Infoshop pushes community progress

By Sam Beard, @SamBeard_DE

Ninety percent of American media outlets are controlled by one of six for-profit companies, such as Viacom, Time Warner and Disney, according to Business Insider.

This is one of the many reasons Carbondale community members have chosen to band together and build person-to-person relationships, said Philip Brewer, a doctoral student in philosophy from Augusta, Ga.

Located at 214 N. Washington St., the Carbondale Infoshop is a place to hold free events, organize actions and get alternative perspectives not found in mainstream political discourse, Brewer said.


“The Carbondale Infoshop acts as a community center and hub for localized community progress,” he said.

The Infoshop distributes news in the form of “zines,” which are small booklets of information as well as a radio show on WDBX. Stacks of free posters are a common sight on the shelves inside. 

Volunteers have been working to get the space up and running again only this time, independent media distribution is only part of the plan.

Sarah Baumgarten, a workshop volunteer, said they will have a grand re-opening weekend in the spring.

Teach-ins ranging from permaculture lessons on composting and gardening, to yoga and free bike repair are in the works for the spring season.

Baumgarten said the Infoshop aims to bring people together in an effort to build a better community from the bottom up.

Baumgarten, a senior from Chicago studying philosophy, said a lot of progress has been made.


Besides removing clutter and cleaning, two of the main projects were constructing pallet walls and installing a paper bag floor.

Pallet walls are just like they sound—recycled wood pallets that would have been thrown away—screwed together to build walls.

A paper bag floor is a little more uncommon. Volunteers cut brown paper bags into strips, glued them to the preexisting concrete and applied stain and varnish.

The effect is similar to a hardwood floor, but a fraction of the cost.

“We were searching for awhile for floor ideas,” Baumgarten said. “The paper bag floor came up several times so we decided to try it out, except with our own little twist. Instead of using Elmer’s glue, we used what we had and made it with wheat paste instead.”

Wheat paste is water and flour mixed together and is used in paper mache.

Baumgarten said the six indoor pallet walls cost about $10.

Schnucks and Brent Ritzel, a graduate student and Infoshop volunteer, donated the bags. The only cost associated with the floor was the stain and clear varnish, Baumgarten said.

Both projects took about two workdays to complete. Baumgarten said the location was chosen for the Infoshop because of its low cost and rich history.

Building owner, Eric Deutsch, has let various community organizations use the location for free for more than a decade.

“The last time the space was used was during the Occupy [Wall Street] movement,” Baumgarten said. “It was once home to the Big Muddy Independent Media Center.”

Some volunteers from the Infoshop have taken to the airwaves to spread ideas to the community.
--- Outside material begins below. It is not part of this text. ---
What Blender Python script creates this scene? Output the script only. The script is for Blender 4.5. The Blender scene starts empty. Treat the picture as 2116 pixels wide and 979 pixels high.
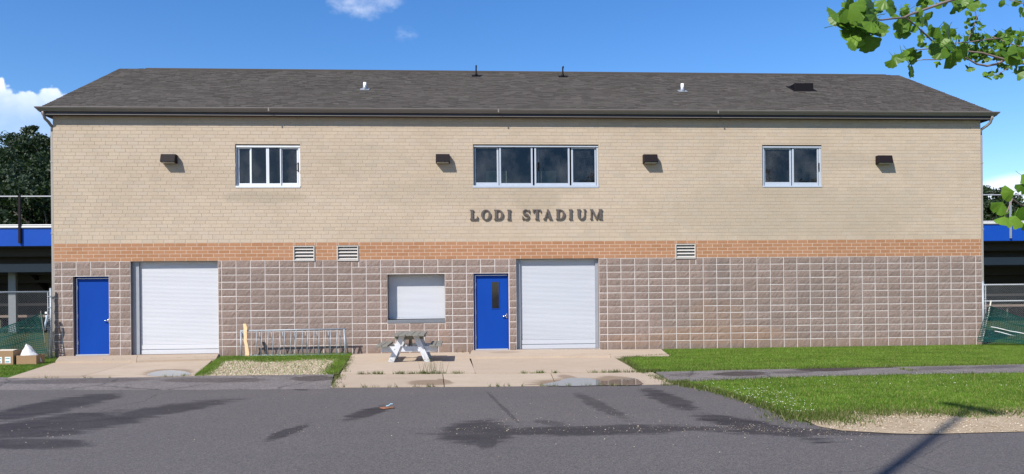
import bpy, math, random
import numpy as np
from mathutils import Vector, Matrix
random.seed(7)
RNG = np.random.default_rng(11)
scene = bpy.context.scene
COL = scene.collection

# ------------------------------------------------------------------ camera
CX, CD, CH = 11.4443, 22.6917, 1.65
FPX, YAW, ROLL, SY = 1616.0, 0.0637, 0.0094, 114.61
_c, _s = math.cos(YAW), math.sin(YAW)
FW = Vector((_s, _c, 0)); R0 = Vector((_c, -_s, 0)); UP = Vector((0, 0, 1))
cr, sr = math.cos(ROLL), math.sin(ROLL)
cam_data = bpy.data.cameras.new('camera')
cam = bpy.data.objects.new('camera', cam_data); COL.objects.link(cam)
CR = cr * R0 - sr * UP
CU = sr * R0 + cr * UP
M = Matrix((CR, CU, -FW)).transposed().to_4x4()
M.translation = Vector((CX, -CD, CH))
cam.matrix_world = M
cam_data.sensor_fit = 'HORIZONTAL'; cam_data.sensor_width = 36.0
cam_data.lens = FPX / 2116.0 * 36.0
cam_data.shift_y = SY / 2116.0
cam_data.clip_start = 0.1; cam_data.clip_end = 6000
scene.camera = cam

# ------------------------------------------------------------------ light
LX, LY, LZ = 0.90, 1.0, -1.22               # direction the sunlight travels
SUN_EL = math.atan2(-LZ, math.hypot(LX, LY))
SUN_ROT = math.atan2(-LX, -LY)
world = bpy.data.worlds.new('World'); scene.world = world; world.use_nodes = True
sun_d = bpy.data.lights.new('sun', 'SUN'); sun_d.energy = 4.5; sun_d.angle = math.radians(0.53)
sun_d.color = (1.0, 0.955, 0.89)
sun = bpy.data.objects.new('sun', sun_d); COL.objects.link(sun)
sun.location = (-20, -40, 40)
sun.rotation_euler = Vector((LX, LY, LZ)).to_track_quat('-Z', 'Y').to_euler()
scene.view_settings.view_transform = 'Standard'; scene.view_settings.look = 'None'
scene.view_settings.gamma = 1.0; scene.view_settings.exposure = 0.55
scene.cycles.max_bounces = 6; scene.cycles.transparent_max_bounces = 12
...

James Anderson, a doctoral candidate in mass communications and media arts from Greenville, participates in a radio show called the Counter-Power Radio Hour on WDBX.

“The Counter-Power Radio Hour is sort of like the on-air space which parallels what the folks are trying to do at the physical space, being the Infoshop,” Anderson said.

The radio show is the first program on 91.1 FM on Sundays from midnight until 2 a.m.

“The Counter-Power Radio Hour is a show that allows for debate, analyses and discussion of counterculture ideas,” Anderson said.

There are other ways the Infoshop differs from most organizations. It has a horizontal power structure, as opposed to a vertical one, Baumgarten said. Meaning there are no bosses or hierarchy.

Sarah Lewison, an associate professor of radio, television and digital media, said infoshops are a concept that has spread worldwide.

“[Infoshops] are associated with people joining together to create other forms of relations to each other along with self-governance… And making their own media and network so that media could be distributed and circulated,” Lewison said.

The Infoshop volunteers also have goals for starting a soil bank and creating a Subsistence Research Center.

Business and community members donate compostable material to the soil bank so nutrient-rich soil is available for those who need it.

Nick Smaligo, a doctoral candidate in philosophy from Carbondale, said “subsistence” does not refer to “barely surviving.” Instead, subsistence relates labor to helping oneself and one another as opposed to making a profit.

“The aim of the Subsistence Research Center is to produce research and collective experimentation into ecologically restorative, regionally self-sufficient and non-monetary economic practices,” Smaligo said.